In many circumstances, a given criterion has dependencies (subcriteria) that contribute to its overall impact—and the impact of other criteria as well. Injectivity, for example, depends on permeability, host rock thickness, pore pressure, and in situ stress. That same in situ stress also controls containment (a different criterion), making it infinitely harder to manually assess one criterion at a time.
It’s for this reason that other methodologies have been introduced for CCUS site screening and selection. Evidence support logic (ESL) is one of them and has been used to assess the suitability of an offshore CO2 storage site in a depleted gas field in the North Sea. But while ESL can handle multi-wise comparisons (i.e., comparing the same criteria across multiple sites), the truth is that you won't always have enough evidence to score a given criterion properly.
A method for objectively screening potential carbon storage sites
Let’s go back to what we mentioned earlier for a moment: CCUS site screening and selection is a multicriteria decision-making (MCDM) problem. Of all available MCDM methods, the analytical hierarchic process (AHP) and technique for order of preference by similarity to ideal solution (TOPSIS) are probably the most popular. Why? They’ve been successfully applied to other domains and industries to facilitate informed engineering decisions under uncertainty. And when it comes to engineering, a tech company is a tech company regardless of industry.
We propose integrating both the AHP and TOPSIS methods to build a new methodology for CCUS site screening and selection that incorporates uncertainty analysis. This proposed methodology can be summarized in two steps:
- Leverage AHP to determine the relative weight of each decision criterion. AHP can evaluate attributes both quantitatively and qualitatively and enables a simple, effective, and objective determination of relative weights by comparing attributes in pairs.
- Use the TOPSIS method to score and rank sites by comparing each weighted criterion simultaneously for all location options. At this point, Monte Carlo simulation is used for analyzing the uncertainty level of each site, while sensitivity analysis is provided to show how a site’s ranking would change if various inputs changed.
While still relatively new, this method has already been used to complete the industry’s first screening study for offshore carbon storage in the Nile Delta. The study evaluated and ranked 16 potential CO2 storage locations in the area, identifying a maximum estimated storage capacity of 622 million metric tons.
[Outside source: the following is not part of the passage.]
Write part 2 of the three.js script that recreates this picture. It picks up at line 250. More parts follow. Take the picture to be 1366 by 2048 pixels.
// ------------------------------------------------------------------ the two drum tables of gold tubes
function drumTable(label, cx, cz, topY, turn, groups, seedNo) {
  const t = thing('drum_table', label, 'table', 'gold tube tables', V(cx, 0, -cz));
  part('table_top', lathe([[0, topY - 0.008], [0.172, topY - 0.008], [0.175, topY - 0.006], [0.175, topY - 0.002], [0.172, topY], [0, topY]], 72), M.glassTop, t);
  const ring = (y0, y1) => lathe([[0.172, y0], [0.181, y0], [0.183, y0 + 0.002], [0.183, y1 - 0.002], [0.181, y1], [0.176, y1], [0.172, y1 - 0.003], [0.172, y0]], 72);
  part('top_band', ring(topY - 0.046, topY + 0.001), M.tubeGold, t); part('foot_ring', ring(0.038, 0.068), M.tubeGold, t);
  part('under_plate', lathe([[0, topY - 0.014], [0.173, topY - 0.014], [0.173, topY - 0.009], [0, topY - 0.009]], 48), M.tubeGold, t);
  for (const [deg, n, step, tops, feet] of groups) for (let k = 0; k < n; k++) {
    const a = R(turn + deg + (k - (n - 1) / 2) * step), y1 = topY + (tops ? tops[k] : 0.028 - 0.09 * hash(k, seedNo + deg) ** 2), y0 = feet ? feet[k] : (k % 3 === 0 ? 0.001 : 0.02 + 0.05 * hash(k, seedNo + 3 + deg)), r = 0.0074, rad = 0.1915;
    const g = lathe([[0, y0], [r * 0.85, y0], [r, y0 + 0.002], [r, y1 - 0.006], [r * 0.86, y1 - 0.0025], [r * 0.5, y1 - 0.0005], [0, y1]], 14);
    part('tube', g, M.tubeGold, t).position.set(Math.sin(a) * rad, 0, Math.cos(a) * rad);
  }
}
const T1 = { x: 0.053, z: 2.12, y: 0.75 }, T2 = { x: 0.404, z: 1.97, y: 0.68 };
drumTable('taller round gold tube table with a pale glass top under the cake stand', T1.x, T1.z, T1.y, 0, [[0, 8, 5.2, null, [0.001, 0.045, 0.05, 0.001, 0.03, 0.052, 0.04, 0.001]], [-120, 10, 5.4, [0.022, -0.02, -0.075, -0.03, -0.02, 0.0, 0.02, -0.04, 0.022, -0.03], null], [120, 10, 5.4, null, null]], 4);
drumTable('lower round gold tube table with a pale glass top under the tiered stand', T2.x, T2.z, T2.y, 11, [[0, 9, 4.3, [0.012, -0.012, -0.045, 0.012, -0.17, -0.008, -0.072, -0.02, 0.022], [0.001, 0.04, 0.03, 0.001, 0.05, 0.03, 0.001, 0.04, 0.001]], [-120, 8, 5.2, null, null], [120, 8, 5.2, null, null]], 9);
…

The same meticulous, science-based methodology was also used to successfully identify which licensing blocks in Trinidad and Tobago offer the best return on investment given the goals of the potential licensee (as presented by Holloway et al. at the 17th Greenhouse Gas Control Technology Conference in 2024). This included using 67 key criteria to evaluate potential sites based on a breadth of technical and nontechnical data.
The findings were compared with well-known carbon storage site characteristics from the Illinois Basin and the Utsira Formation in offshore Norway, after which the East Coast Marine Area (ECMA) was identified as the best region for carbon sequestration based on the selected criteria. ECMA ranked comparably to offshore Norway, indicating it has the potential to host a successfully operating CCUS site like the Sleipner project (the longest ongoing CO2 storage project in the world).
The best part? While this is a fit-for-purpose site selection methodology for CCUS projects, we’re confident it can be adapted and used to accurately screen and rank sites in adjacent industries such as geothermal, blue hydrogen, green hydrogen, and radioactive waste sites.